Google reader was put to rest on July 1, Google seeing fit to sunset a product that was obviously loved by many. It seems like one by one some of our favorite longstanding products don't pass muster anymore and despite our objections that they're still perfectly usable get banished to some archive like a blog you've forgotten or your Myspace page.

It does seem as if Google underestimated how popular this product was. They have tons of data at their disposal and thus should know exactly how often it was being used, yet their initial reasoning that Reader use was declining doesn't seem to hold much water. If that were so then people would scarcely look up when they read the announcement. They'd be too consumed by the newer tools they were using, too busy to care about a tool they'd long forgotten, as Google suggested. Instead what they were presented with was something of a backlash, a cry for help, or many cries at once.

 It was almost as if hundreds of voices cried out at once -- Ben Kenobi

One by one the news stories were filed first by technology blogs then mainstream press alike. And they weren't just reporting the facts, they were lamenting them and the departure of a tool they used every day. Every. Day. Does that sound like a tool that's use is declining and dying?
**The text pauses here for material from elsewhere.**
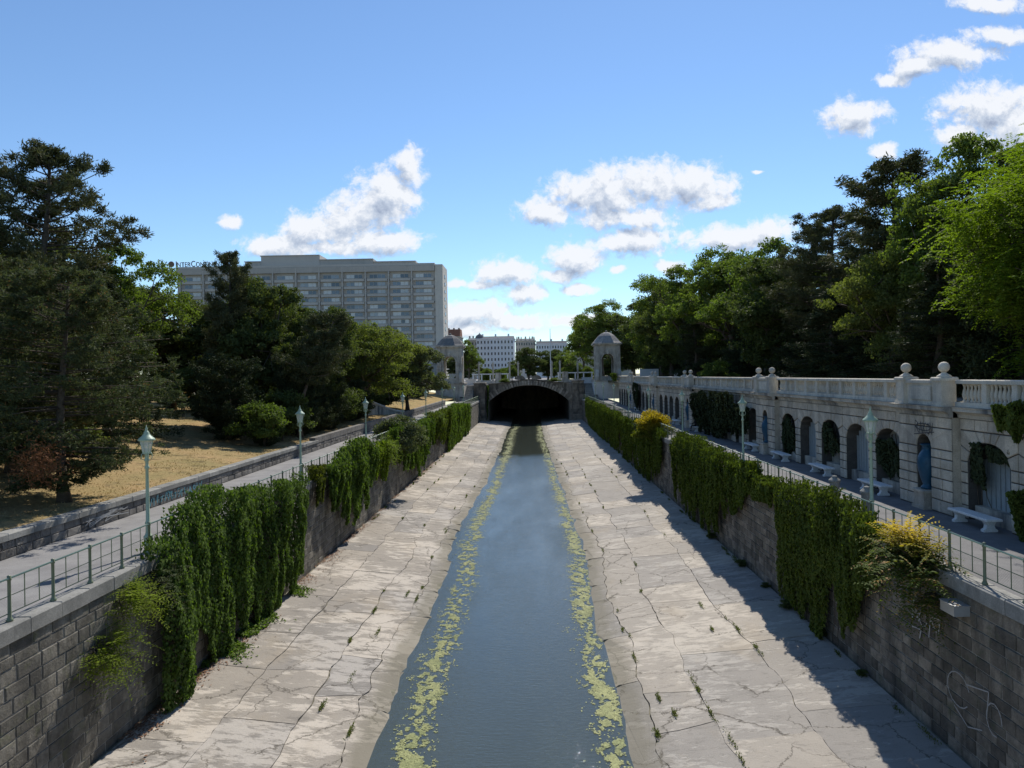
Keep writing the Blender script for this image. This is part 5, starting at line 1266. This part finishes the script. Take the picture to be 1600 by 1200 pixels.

Gigaom does a good job of chronicling some of the reasons Google pulled the plug and the most interesting/compelling reason is because it was too open. That's right: too open. With competition from Facebook and Twitter each building their own ecosystems which are essentially walled gardens Google felt the need to build their own which is how we got Google+. While Gigaom correctly points this out, they also state that the underlying technology responsible for this openness, RSS, isn't going anywhere and can still be used with a different reader. What they didn't point out was how much power Google has to affect this as well: they own Blogger as well as other web site creation and hosting tools like Google Sites. What if someday Google decides to not support RSS at all? Imagine every Blogger site's RSS feed broken for good. Or imagine the Chrome browser not supporting RSS and somehow not playing nice with sites like Feedly. It wouldn't be the first time a major player has dropped support for a technology, as evidenced by the broken Flash-enabled web pages on Apple devices.  Its unlikely Google would do this, but if they don't want their content being automatically pulled into Feedly or the new Digg reader then its a step they could take. All the while making it extremely easy to automatically pull that data and share it using Google+.